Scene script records
• • • • •

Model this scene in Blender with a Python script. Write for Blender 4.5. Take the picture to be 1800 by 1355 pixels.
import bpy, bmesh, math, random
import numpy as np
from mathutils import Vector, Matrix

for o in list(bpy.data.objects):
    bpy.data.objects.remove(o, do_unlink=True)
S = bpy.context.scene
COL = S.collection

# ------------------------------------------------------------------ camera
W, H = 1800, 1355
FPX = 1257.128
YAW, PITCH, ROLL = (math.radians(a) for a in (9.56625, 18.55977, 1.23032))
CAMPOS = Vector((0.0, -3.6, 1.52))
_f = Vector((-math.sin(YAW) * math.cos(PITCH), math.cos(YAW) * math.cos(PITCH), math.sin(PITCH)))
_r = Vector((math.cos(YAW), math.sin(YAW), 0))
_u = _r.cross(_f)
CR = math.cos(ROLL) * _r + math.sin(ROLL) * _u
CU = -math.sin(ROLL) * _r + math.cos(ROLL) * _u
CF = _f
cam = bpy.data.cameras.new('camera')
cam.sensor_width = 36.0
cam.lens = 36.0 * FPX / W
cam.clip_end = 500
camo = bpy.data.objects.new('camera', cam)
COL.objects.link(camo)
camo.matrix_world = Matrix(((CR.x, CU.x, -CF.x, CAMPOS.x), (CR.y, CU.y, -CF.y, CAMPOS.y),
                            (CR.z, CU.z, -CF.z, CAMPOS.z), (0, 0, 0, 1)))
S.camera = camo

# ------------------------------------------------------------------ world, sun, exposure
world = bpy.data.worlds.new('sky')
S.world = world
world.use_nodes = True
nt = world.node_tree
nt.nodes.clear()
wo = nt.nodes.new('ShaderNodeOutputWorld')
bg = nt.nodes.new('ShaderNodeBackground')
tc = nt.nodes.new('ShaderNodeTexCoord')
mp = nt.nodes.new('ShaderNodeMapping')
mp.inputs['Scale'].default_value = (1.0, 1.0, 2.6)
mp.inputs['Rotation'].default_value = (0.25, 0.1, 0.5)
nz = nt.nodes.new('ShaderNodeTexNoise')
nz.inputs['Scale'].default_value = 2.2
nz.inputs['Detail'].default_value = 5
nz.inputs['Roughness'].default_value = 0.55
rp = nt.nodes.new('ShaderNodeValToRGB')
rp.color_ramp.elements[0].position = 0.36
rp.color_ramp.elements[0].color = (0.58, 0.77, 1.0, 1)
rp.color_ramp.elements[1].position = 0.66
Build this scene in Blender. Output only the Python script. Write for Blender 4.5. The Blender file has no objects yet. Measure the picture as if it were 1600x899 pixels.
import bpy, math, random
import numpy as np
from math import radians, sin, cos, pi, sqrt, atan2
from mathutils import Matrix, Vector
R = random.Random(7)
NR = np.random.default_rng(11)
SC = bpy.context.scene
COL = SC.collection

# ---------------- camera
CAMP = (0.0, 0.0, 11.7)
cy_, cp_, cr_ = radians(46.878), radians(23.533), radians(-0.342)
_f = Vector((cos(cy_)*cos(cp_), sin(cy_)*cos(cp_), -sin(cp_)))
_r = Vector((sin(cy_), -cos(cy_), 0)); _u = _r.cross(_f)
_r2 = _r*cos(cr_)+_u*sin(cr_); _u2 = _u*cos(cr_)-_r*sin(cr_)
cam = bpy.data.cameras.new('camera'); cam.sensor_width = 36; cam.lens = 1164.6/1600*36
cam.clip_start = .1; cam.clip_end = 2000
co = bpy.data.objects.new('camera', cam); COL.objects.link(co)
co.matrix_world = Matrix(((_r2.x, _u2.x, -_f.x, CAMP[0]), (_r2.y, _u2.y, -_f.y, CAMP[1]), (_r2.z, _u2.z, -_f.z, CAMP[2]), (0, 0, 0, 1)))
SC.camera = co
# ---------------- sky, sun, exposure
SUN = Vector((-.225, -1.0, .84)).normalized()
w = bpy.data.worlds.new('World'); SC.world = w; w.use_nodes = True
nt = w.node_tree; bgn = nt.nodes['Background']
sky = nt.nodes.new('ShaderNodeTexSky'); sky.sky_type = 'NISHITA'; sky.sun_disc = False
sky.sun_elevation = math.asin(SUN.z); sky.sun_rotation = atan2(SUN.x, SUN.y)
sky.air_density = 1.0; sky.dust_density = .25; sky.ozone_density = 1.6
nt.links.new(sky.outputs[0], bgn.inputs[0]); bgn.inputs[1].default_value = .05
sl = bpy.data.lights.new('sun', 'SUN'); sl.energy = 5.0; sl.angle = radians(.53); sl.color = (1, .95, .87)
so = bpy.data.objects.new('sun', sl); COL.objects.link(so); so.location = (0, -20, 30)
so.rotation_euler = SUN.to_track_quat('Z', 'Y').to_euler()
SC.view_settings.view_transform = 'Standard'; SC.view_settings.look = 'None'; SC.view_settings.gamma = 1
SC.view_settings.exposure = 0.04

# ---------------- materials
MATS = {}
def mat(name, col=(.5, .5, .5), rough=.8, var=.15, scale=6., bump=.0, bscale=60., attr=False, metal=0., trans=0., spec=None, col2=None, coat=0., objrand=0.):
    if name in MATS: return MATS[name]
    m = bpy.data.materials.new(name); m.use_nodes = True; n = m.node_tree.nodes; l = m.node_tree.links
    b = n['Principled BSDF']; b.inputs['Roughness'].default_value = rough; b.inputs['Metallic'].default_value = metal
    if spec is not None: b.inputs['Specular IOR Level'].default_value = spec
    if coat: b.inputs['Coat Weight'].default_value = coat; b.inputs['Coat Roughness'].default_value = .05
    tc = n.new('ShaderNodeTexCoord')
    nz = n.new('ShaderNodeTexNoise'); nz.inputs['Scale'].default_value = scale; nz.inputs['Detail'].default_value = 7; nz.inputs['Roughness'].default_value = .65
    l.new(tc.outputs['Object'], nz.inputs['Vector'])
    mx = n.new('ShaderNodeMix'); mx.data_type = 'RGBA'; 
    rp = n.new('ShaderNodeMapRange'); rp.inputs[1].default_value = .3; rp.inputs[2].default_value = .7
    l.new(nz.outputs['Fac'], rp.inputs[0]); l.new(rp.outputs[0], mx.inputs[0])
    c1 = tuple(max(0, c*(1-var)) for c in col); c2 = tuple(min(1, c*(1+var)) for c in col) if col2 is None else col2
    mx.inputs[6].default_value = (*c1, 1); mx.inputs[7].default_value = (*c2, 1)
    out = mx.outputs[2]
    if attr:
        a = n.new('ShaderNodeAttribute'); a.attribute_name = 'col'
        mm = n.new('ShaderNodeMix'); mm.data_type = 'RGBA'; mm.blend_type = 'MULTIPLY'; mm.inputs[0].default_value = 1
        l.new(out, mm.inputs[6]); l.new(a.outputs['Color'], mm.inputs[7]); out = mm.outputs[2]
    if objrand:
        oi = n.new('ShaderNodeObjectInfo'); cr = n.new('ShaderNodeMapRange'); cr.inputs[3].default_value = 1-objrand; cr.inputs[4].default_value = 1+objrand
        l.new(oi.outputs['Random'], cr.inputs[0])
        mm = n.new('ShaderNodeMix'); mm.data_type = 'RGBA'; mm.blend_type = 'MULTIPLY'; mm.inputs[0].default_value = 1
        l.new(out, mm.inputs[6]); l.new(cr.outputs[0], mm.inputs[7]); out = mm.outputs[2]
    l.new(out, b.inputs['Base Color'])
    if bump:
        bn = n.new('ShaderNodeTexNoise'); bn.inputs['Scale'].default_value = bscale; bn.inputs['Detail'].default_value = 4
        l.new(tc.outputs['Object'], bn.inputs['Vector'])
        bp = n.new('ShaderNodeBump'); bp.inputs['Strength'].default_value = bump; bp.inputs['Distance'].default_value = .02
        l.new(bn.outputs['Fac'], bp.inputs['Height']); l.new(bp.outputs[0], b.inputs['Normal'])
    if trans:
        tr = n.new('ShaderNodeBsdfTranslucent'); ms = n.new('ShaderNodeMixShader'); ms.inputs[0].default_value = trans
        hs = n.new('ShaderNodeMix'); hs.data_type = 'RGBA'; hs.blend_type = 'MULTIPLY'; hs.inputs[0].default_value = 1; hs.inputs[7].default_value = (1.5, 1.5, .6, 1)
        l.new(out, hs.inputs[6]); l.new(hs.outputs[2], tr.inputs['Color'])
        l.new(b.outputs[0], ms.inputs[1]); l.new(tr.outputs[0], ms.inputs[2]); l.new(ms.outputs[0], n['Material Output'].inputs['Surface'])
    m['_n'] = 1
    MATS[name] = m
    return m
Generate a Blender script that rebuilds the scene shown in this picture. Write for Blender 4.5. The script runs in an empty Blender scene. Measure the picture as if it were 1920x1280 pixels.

• • • • •

Directions: Starting at the first line of the material above, reproduce each line exactly up to and including the line with "COL = S.collection".

Written answer:
Model this scene in Blender with a Python script. Write for Blender 4.5. Take the picture to be 1800 by 1355 pixels.
import bpy, bmesh, math, random
import numpy as np
from mathutils import Vector, Matrix

for o in list(bpy.data.objects):
    bpy.data.objects.remove(o, do_unlink=True)
S = bpy.context.scene
COL = S.collection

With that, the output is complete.